1. Horizontally shrink the graph by a factor of $\frac{1}{B}=\frac{1}{3}$,
2. Shift the graph left by $\Delta x=2$,
3. Vertically enlarge the graph by a factor of $A=4$,
4. Shift the graph up by $\Delta y=1$.

Though this gives the correct pictorial result, the "true" sequence is

1. Shift the domain right by $\Delta x=2$,
2. Then stretch the domain by a factor of $B=3$, (now feed this transformed domain into $f$)
3. Vertically enlarge the image of $f$ by a factor of $A=4$,
4. Shift the image up by $\Delta y=1$.

In both sequences, the last two steps (the vertical transformations) are the same because both represent transformations of the image of $f$ (not the codomain!). Steps 1. and 2. in the first sequence obscure/hide the fact that it is the domain that is being changed. In other words, the images of the two functions $f(x)=\sin(x)$ and $f(H(x))=\sin(3(x+2))$ are exactly the same, though their domains have been transformed.

So, very long story short: Think in terms of domain and image.

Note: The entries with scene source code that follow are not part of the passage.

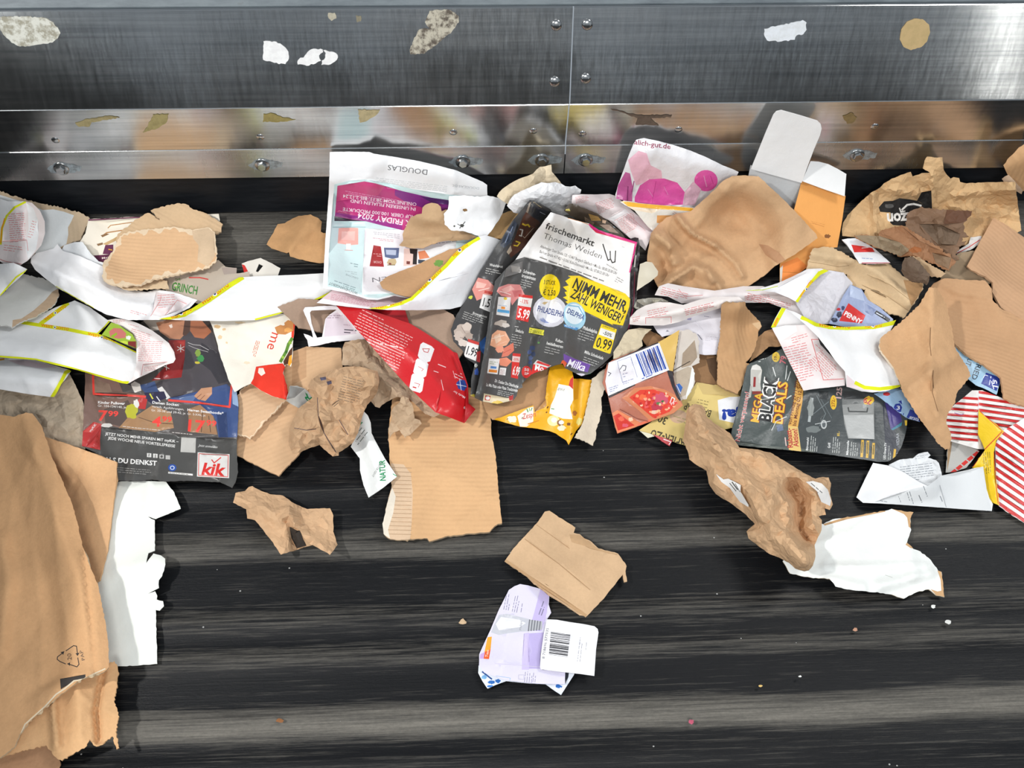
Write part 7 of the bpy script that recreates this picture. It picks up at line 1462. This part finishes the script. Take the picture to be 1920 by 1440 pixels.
S('bag_body', None, None, 'G',
  [(165, 100), (180, 78), (215, 58), (262, 68), (282, 100), (290, 140), (350, 190), (440, 245), (500, 340), (600, 350), (700, 372), (830, 450), (930, 510), (990, 540), (1040, 528), (1075, 532), (1090, 570), (1085, 640), (1102, 705), (1082, 742), (1050, 730), (1058, 770), (1010, 782), (1032, 805), (1030, 870), (1005, 920), (985, 962), (992, 1040), (975, 1100), (948, 1130), (918, 1137), (860, 1118), (820, 1080), (770, 1055), (690, 1020), (620, 970), (560, 925), (548, 880), (600, 832), (570, 800), (530, 760), (450, 700), (350, 640), (305, 570), (290, 490), (230, 455), (180, 415), (168, 360), (140, 295), (150, 220)],
  '#c9a279', 'kraft',
  parent=kb, dirn=(52, 2.2), amp=30, size=44, wave=8, wsize=120, dome=24, dround=16, t=0.0008, torn=0.7, step=4.5,
  folds=[([(210, 90), (330, 300), (560, 560), (620, 760)], 20, 90), ([(480, 350), (820, 470), (1040, 560)], 12, 70), ([(720, 600), (680, 800), (930, 1080)], 18, 90), ([(840, 600), (900, 680), (880, 860), (930, 920)], -46, 80), ([(820, 800), (950, 980)], 14, 30)])
S('sticker', 'white printed sticker', None, 'G', [(352, 510), (400, 545), (430, 540), (510, 580), (508, 625), (560, 710), (558, 722), (505, 690), (440, 600), (385, 560)], '#dddad6', 'paper',
  [('l', '#4a4a48', [(440, 570), (480, 620)], 5), ('l', '#4a4a48', [(455, 562), (490, 610)], 7), ('l', '#4a4a48', [(475, 572), (505, 625)], 4)], parent=kb, t=0.0003, amp=1, wave=0, soft=2, torn=0.2)
S('sticker', 'white printed sticker', None, 'G', [(930, 560), (975, 555), (1030, 570), (1070, 610), (1092, 680), (1085, 715), (1030, 690), (1000, 620)], '#dddad6', 'paper',
  [('g', '#6a6a68', (960, 570), (1040, 640), 10, 2, 18)], parent=kb, t=0.0003, amp=1, wave=0, soft=2, torn=0.2)
# ---------------------------------------------------------------- lower middle
lb = thing('bulb_carton', 'white and lilac flattened light bulb carton with bar code on the belt', 'carton', 1000, 1200)
S('rear_panel', None, None, 'N', [(660, 1290), (662, 1255), (700, 1250), (800, 1280), (1000, 1300), (1140, 1250), (1122, 1300), (1060, 1396), (1020, 1370), (985, 1345), (900, 1340), (795, 1330), (745, 1348), (705, 1366), (680, 1330)], '#e6ebf4', 'gloss', [('b', '#2a6ab8', 725, 1335, 20, 10), ('b', '#2a6ab8', 755, 1330, 14, 10), ('b', '#3a7ac8', 720, 1355, 18, 6), ('l', '#1d4a8c', [(680, 1285), (725, 1320)], 7), ('b', '#2a6ab8', 1045, 1355, 14, 9), ('p', '#2c3038', [(1075, 1290), (1098, 1285), (1095, 1310), (1080, 1345)]), ('b', '#7ab0dc', 690, 1310, 14, 10), ('l', '#2a6ab8', [(1040, 1345), (1062, 1358)], 8)], parent=lb, t=0.0006, amp=2, wave=1.5, torn=0.15)
S('front_panel', None, None, 'N',
  [(808, 890), (835, 872), (862, 862), (900, 868), (960, 885), (1003, 912), (1000, 960), (1012, 1000), (990, 1035), (970, 1150), (960, 1200), (958, 1262), (970, 1276), (1080, 1285), (1078, 1345), (960, 1343), (900, 1338), (790, 1325), (690, 1290), (664, 1255), (665, 1200), (720, 1080), (760, 985)], '#dcd7ec', 'gloss',
  prints=[('p', '#c3b6e0', [(905, 1085), (965, 1090), (985, 1030), (1003, 912), (960, 885), (930, 1000)]), ('p', '#bbaedc', [(900, 1100), (975, 1095), (960, 1270), (900, 1270)]), ('p', '#cbbfe4', [(880, 1100), (905, 1095), (905, 1275), (870, 1275)]),
          ('p', '#c3c4cc', [(735, 1060), (760, 1010), (800, 1005), (870, 1022), (905, 1030), (895, 1090), (860, 1092), (800, 1100), (760, 1108), (722, 1095)]), ('p', '#e6e6ea', [(745, 1055), (770, 1020), (860, 1035), (890, 1050), (860, 1070), (760, 1085)]), ('p', '#b5b6bb', [(905, 1032), (970, 1042), (968, 1082), (896, 1090)])] +
          [('l', '#6f7078', [(908 + i * 13, 1034 + i * 2), (902 + i * 13, 1088 - i)], 5) for i in range(5)] +
          [('t', '#9a9aa2', 'Philips', (868, 1085), (872, 1040), 10, 1), ('g', '#8c88a0', (785, 985), (800, 905), 6, 3, 11), ('g', '#8c88a0', (825, 995), (845, 905), 6, 3, 11), ('g', '#8c88a0', (868, 998), (880, 920), 6, 1, 11), ('g', '#7a7690', (955, 1010), (980, 940), 8, 2, 12),
          ('p', '#e8622c', [(690, 1190), (720, 1175), (712, 1224), (686, 1222)]), ('p', '#f2a634', [(705, 1118), (726, 1115), (720, 1175), (690, 1190)]), ('t', '#f6e0d0', 'Test', (706, 1215), (712, 1180), 12, 1), ('p', '#c9a6dc', [(670, 1200), (692, 1190), (686, 1222), (668, 1222)]),
          ('l', '#cfc8dc', [(740, 1245), (960, 1262)], 3), ('l', '#8ab4dc', [(745, 1305), (815, 1315), (812, 1328)], 2), ('g', '#9a96ac', (885, 1335), (890, 1280), 6, 4, 11), ('l', '#b0acbc', [(855, 1300), (880, 1300), (880, 1322), (855, 1320), (855, 1300)], 2), ('g', '#9a96ac', (925, 1335), (930, 1285), 6, 2, 10)],
  parent=lb, t=0.0006, amp=2, size=70, wave=2, torn=0.12, step=6)
S('side_flap', None, None, 'N',
  [(990, 1032), (1040, 1034), (1100, 1045), (1170, 1055), (1220, 1065), (1236, 1078), (1240, 1095), (1228, 1180), (1220, 1305), (1150, 1295), (1060, 1285), (1000, 1278), (962, 1272), (958, 1262), (962, 1200), (975, 1110)], '#f0eff3', 'gloss',
  prints=[('bar', '#26262a', [(1010, 1092), (1000, 1210), (1090, 1222), (1105, 1106)], 26), ('t', '#55555c', '8 718696 577035', (980, 1222), (1000, 1075), 12, 0.5), ('g', '#9a9aa4', (1140, 1235), (1155, 1110), 5, 2, 12), ('g', '#a8a8b0', (1180, 1180), (1188, 1110), 5, 1, 12)],
  parent=lb, t=0.0006, amp=1.5, size=70, wave=2, torn=0.05, step=6, lift=[((1200, 1200), 8, 120)])
S('cardboard_piece', 'brown folded cardboard piece with frayed corner above the light bulb carton', 'cardboard', 'N',
  [(787, 752), (830, 690), (885, 630), (940, 570), (982, 512), (1003, 508), (1050, 540), (1100, 570), (1128, 590), (1120, 615), (1150, 622), (1170, 640), (1195, 650), (1240, 690), (1300, 705), (1335, 715), (1350, 735), (1376, 775), (1370, 800), (1378, 850), (1364, 852), (1358, 815), (1330, 850), (1290, 900), (1240, 960), (1178, 1022), (1090, 970), (1000, 910), (900, 830)], '#c7a47d', 'kraft',
  prints=[('l', ('#a98762', 'kraft'), [(885, 645), (1050, 765), (1200, 890)], 4), ('l', ('#a98762', 'kraft'), [(940, 575), (1100, 690)], 3), ('l', ('#a98762', 'kraft'), [(1105, 640), (1200, 690), (1330, 720)], 4), ('p', ('#b8946c', 'kraft'), [(1100, 622), (1150, 625), (1240, 692), (1330, 718), (1290, 716), (1180, 680), (1110, 660)]), ('p', ('#b59067', 'kraft'), [(787, 752), (900, 830), (1178, 1022), (1186, 1010), (900, 815), (795, 742)])],
  amp=3, size=90, wave=3, t=0.0025, nc=0, torn=0.7, step=6, folds=[([(885, 645), (1050, 765), (1200, 890)], 3, 60), ([(1105, 640), (1330, 725)], 4, 50)], lift=[((1100, 960), 8, 150)])
# ---------------------------------------------------------------- crumbs on the belt
def crumb(label, u, v, r, color, kind='kraft'):
    rnd = random.Random(int(u * 7 + v))
    pts = [(u + r * (0.6 + 0.6 * rnd.random()) * math.cos(a), v + r * 0.7 * (0.6 + 0.6 * rnd.random()) * math.sin(a)) for a in [6.2832 * i / 9 for i in range(9)]]
    S('paper_crumb', label, 'crumb', 'px', pts, color, kind, amp=4, size=8, wave=0, dome=2, dround=4, step=3, torn=0.3, t=0.0008)
crumb('tiny tan paper crumb left of the light bulb carton', 867, 1166, 8, '#c7a985')
crumb('small brown crumb on the lowest dust band', 525, 1351, 7, '#8a5a34')
crumb('tiny yellow crumb on the lower right dust band', 1426, 1286, 4, '#d8b468')
crumb('tiny pink paper crumb below the lowest dust band', 1296, 1353, 7, '#b8566c', 'paper')
crumb('tiny white fluff below the white torn card', 1750, 1137, 5, '#e0e0dc', 'paper')
crumb('pale white fluff on the right side near the thin dust band', 1778, 1166, 6, '#d8d8d4', 'paper')
crumb('tiny white speck in the middle of the lower right belt', 1500, 1268, 3, '#e8e8e4', 'paper')
crumb('tiny pinkish crumb on the thin right dust band', 1604, 1180, 5, '#b98a70')
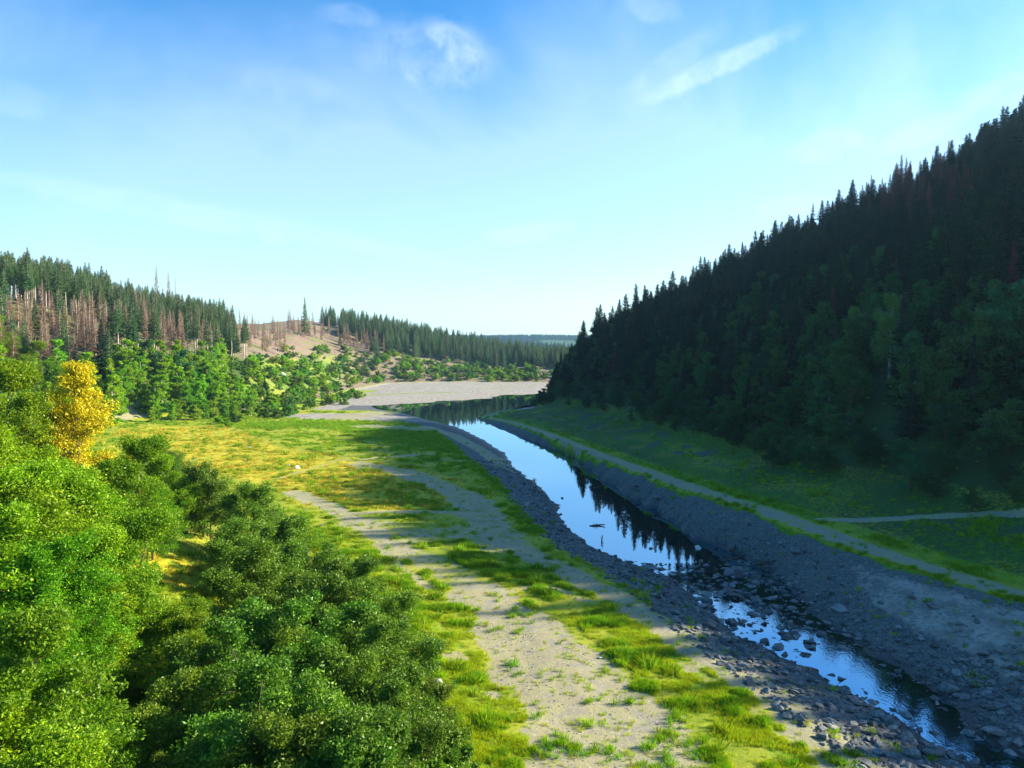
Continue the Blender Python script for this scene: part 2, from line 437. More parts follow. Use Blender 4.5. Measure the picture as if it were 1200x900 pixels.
put(lush, sstep(1.5, 3, GX - xt) * (GY < 330) * sstep(6, 0, dR) * (.45 + .5 * sstep(.3, .6, vnoise(GX * .22, GY * .12, 72))), 1)
put(dry, sstep(-14, -6, dR) * sstep(2, -2, dR) * (GX > xt + 3) * (GY < 330) * .32 * (vnoise(GX * .3, GY * .2, 73) > .4))
put(lush, sstep(-4.2, -3, GX - xt) * sstep(-1.4, -2.2, GX - xt) * (GY < 330), .9)
put(gravel, bare * .0)
put(lush, sstep(12, 24, dL) * (PXg < 290), .5)
put(lush, sstep(4, 14, dL) * sstep(64, 44, dL) * sstep(470, 380, PXg) * (.35 + .5 * vnoise(GX * .05, GY * .05, 64)), 1); off(cut, sstep(4, 14, dL) * sstep(60, 40, dL) * sstep(470, 380, PXg), .45)
for a_ in (lush, dry): off(a_, gravel * .5)
cov_a = np.stack([gravel, dry, lush, scree], -1).reshape(-1, 4)
cov_b = np.stack([mud, forest, wet, cut], -1).reshape(-1, 4)
ny, nx_ = GX.shape
idx = np.arange(ny * nx_).reshape(ny, nx_)
Fq = np.stack([idx[:-1, :-1], idx[:-1, 1:], idx[1:, 1:], idx[1:, :-1]], -1).reshape(-1, 4)
Vt = np.stack([GX, GY, GZ], -1).reshape(-1, 3)
def cc(A): return .25 * (A[:-1, :-1] + A[1:, :-1] + A[:-1, 1:] + A[1:, 1:]).ravel()
cls = np.zeros(len(Fq), int)                                     # meadow
fx, fy = cc(GX), cc(GY)
leftside = cc(GX - .5 * (xl + xr)) < 0
cls[(cc(scree) > .5) & leftside] = 2
cls[(~leftside)] = 3
cls[(~leftside) & (cc(np.abs(GX - xt)) < 1.6) & (fy < 300)] = 4
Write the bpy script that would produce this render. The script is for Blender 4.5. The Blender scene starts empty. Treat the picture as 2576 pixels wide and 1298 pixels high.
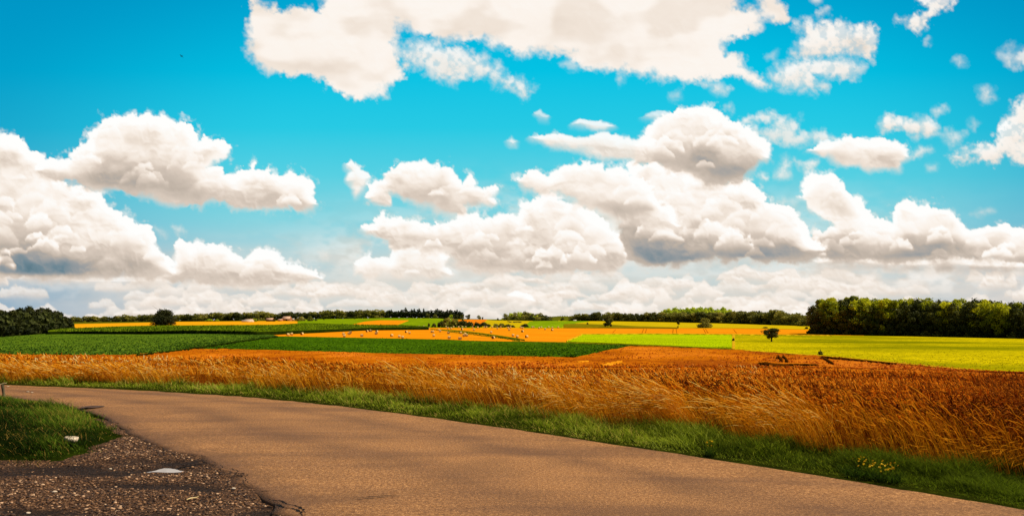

Exercise: Find and compare the fibers $f^{-1}(1)$ and $(f\circ H)^{-1}(1)$. How are these fibers explicitly related by $H$?

Answer 2

First note that if you think of $g(x)$ as $y$, then you've written

$$y-\Delta y = f(x-\Delta x).$$

So when you put the increments next to their parent variables, both are, in fact, subtracted.

Second, as to why subtracting moves things to the right, well, you've slowed $x$ down by $\Delta x$, so everything $f(x)$ does, $f(x-\Delta x)$ does later and "later" means further to the right.